▶ INFORMATION PROVIDED

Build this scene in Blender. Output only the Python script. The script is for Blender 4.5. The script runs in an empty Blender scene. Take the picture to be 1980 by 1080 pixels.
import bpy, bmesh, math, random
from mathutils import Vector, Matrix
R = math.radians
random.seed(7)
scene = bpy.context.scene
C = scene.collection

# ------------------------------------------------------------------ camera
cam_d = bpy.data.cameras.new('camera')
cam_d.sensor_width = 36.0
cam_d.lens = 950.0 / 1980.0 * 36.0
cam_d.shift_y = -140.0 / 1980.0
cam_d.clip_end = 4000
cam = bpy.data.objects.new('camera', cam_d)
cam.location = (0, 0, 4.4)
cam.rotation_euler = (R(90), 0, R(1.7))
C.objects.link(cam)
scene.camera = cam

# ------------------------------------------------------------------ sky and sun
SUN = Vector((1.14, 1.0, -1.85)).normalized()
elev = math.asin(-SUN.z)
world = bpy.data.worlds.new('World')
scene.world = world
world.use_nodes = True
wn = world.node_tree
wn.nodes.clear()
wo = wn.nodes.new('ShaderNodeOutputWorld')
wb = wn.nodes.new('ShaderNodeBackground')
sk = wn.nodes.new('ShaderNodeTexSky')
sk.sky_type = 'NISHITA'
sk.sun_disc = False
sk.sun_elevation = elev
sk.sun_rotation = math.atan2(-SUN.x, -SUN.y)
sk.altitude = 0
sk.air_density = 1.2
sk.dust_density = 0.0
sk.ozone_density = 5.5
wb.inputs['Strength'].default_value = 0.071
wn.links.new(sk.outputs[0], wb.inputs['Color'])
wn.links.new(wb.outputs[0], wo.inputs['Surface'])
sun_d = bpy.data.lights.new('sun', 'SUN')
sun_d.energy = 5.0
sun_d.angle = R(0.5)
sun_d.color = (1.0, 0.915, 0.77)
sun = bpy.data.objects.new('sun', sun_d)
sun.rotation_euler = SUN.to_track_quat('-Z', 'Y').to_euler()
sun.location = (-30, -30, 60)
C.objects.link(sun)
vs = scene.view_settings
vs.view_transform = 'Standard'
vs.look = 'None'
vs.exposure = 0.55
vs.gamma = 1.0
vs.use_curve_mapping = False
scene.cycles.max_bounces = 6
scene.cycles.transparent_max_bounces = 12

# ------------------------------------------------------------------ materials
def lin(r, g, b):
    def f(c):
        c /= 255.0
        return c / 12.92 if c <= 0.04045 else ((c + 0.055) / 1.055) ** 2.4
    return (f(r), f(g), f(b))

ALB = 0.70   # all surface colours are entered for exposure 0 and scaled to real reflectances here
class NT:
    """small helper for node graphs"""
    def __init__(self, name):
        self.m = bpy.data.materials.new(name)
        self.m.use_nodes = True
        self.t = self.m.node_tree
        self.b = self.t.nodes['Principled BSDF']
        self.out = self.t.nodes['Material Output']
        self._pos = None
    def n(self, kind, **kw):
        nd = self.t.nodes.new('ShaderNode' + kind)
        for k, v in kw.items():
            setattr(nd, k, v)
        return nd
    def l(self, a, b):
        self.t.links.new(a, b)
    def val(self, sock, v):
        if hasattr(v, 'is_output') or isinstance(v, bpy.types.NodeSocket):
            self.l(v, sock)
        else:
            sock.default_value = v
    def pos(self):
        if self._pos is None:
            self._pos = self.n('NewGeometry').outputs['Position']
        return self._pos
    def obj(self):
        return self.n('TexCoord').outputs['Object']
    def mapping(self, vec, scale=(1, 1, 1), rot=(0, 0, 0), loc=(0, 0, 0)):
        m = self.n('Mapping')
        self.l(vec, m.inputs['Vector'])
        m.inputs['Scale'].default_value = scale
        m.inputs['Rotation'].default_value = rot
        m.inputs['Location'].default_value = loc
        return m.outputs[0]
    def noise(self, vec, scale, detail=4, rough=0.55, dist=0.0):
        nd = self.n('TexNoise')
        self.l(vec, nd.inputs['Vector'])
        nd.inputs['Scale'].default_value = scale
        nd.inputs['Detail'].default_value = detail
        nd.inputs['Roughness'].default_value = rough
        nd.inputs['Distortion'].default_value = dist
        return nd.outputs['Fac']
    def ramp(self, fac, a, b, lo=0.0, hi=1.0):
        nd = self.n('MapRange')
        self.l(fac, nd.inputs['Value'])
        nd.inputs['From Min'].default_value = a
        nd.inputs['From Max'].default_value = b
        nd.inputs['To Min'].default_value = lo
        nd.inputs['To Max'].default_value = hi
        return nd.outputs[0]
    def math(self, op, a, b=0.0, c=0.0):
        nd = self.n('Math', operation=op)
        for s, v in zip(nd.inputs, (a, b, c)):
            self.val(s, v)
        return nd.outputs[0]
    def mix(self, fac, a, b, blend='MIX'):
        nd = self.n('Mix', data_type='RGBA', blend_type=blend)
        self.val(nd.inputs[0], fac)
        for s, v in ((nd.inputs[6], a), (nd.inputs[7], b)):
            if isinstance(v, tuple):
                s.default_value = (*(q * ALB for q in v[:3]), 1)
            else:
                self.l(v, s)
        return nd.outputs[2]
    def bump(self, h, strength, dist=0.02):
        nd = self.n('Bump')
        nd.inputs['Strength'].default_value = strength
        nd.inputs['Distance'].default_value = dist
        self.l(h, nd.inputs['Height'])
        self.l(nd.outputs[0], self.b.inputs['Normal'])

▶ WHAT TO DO
Return the opening line of the data and every line after it through the line containing "scene.cycles.transparent_max_bounces = 12", please, exactly as written and with nothing added.

▶ THE REPLY
Build this scene in Blender. Output only the Python script. The script is for Blender 4.5. The script runs in an empty Blender scene. Take the picture to be 1980 by 1080 pixels.
import bpy, bmesh, math, random
from mathutils import Vector, Matrix
R = math.radians
random.seed(7)
scene = bpy.context.scene
C = scene.collection

# ------------------------------------------------------------------ camera
cam_d = bpy.data.cameras.new('camera')
cam_d.sensor_width = 36.0
cam_d.lens = 950.0 / 1980.0 * 36.0
cam_d.shift_y = -140.0 / 1980.0
cam_d.clip_end = 4000
cam = bpy.data.objects.new('camera', cam_d)
cam.location = (0, 0, 4.4)
cam.rotation_euler = (R(90), 0, R(1.7))
C.objects.link(cam)
scene.camera = cam

# ------------------------------------------------------------------ sky and sun
SUN = Vector((1.14, 1.0, -1.85)).normalized()
elev = math.asin(-SUN.z)
world = bpy.data.worlds.new('World')
scene.world = world
world.use_nodes = True
wn = world.node_tree
wn.nodes.clear()
wo = wn.nodes.new('ShaderNodeOutputWorld')
wb = wn.nodes.new('ShaderNodeBackground')
sk = wn.nodes.new('ShaderNodeTexSky')
sk.sky_type = 'NISHITA'
sk.sun_disc = False
sk.sun_elevation = elev
sk.sun_rotation = math.atan2(-SUN.x, -SUN.y)
sk.altitude = 0
sk.air_density = 1.2
sk.dust_density = 0.0
sk.ozone_density = 5.5
wb.inputs['Strength'].default_value = 0.071
wn.links.new(sk.outputs[0], wb.inputs['Color'])
wn.links.new(wb.outputs[0], wo.inputs['Surface'])
sun_d = bpy.data.lights.new('sun', 'SUN')
sun_d.energy = 5.0
sun_d.angle = R(0.5)
sun_d.color = (1.0, 0.915, 0.77)
sun = bpy.data.objects.new('sun', sun_d)
sun.rotation_euler = SUN.to_track_quat('-Z', 'Y').to_euler()
sun.location = (-30, -30, 60)
C.objects.link(sun)
vs = scene.view_settings
vs.view_transform = 'Standard'
vs.look = 'None'
vs.exposure = 0.55
vs.gamma = 1.0
vs.use_curve_mapping = False
scene.cycles.max_bounces = 6
scene.cycles.transparent_max_bounces = 12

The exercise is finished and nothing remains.